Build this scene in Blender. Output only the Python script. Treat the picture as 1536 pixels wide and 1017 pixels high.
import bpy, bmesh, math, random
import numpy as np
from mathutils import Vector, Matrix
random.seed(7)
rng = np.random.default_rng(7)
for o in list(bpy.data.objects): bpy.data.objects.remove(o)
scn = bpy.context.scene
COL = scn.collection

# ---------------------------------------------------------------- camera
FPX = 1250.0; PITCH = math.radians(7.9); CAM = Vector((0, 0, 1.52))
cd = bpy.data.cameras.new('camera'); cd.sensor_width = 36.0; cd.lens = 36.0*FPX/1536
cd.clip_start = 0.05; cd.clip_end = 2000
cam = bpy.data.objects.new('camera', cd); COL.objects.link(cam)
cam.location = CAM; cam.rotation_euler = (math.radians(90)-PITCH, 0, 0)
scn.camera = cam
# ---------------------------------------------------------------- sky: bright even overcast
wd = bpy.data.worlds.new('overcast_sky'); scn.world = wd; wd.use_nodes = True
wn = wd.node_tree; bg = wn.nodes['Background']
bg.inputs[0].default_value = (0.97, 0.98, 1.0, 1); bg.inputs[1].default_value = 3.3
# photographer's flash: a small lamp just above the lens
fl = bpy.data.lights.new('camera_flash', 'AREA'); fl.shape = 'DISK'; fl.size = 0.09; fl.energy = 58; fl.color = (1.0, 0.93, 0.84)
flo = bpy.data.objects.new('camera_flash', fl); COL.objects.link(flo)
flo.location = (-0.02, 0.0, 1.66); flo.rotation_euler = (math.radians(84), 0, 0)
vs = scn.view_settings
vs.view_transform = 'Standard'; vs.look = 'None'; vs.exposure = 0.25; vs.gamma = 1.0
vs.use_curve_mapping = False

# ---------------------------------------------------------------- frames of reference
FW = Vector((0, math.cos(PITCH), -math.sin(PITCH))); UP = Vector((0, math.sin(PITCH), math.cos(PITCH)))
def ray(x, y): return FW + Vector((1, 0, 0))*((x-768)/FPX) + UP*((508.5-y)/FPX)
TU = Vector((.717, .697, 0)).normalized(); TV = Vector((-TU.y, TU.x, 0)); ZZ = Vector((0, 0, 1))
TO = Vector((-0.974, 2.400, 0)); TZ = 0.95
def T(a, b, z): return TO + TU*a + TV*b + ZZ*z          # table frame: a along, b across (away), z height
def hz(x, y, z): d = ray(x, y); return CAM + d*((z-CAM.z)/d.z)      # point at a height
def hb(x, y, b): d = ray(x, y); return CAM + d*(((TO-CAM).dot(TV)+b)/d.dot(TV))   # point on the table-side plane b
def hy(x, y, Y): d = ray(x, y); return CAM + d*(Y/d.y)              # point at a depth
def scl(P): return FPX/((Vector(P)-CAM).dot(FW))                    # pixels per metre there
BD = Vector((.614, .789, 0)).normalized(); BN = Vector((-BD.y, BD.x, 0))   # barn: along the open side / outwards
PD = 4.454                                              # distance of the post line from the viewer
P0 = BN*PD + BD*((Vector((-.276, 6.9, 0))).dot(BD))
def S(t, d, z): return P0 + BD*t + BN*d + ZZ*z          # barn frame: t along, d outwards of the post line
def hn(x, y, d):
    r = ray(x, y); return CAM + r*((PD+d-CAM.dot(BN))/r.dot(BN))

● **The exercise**
Without changing anything, quote the lines from the top of the data to the line that contains "COL = scn.collection", including that line.

● **Answer below**
Build this scene in Blender. Output only the Python script. Treat the picture as 1536 pixels wide and 1017 pixels high.
import bpy, bmesh, math, random
import numpy as np
from mathutils import Vector, Matrix
random.seed(7)
rng = np.random.default_rng(7)
for o in list(bpy.data.objects): bpy.data.objects.remove(o)
scn = bpy.context.scene
COL = scn.collection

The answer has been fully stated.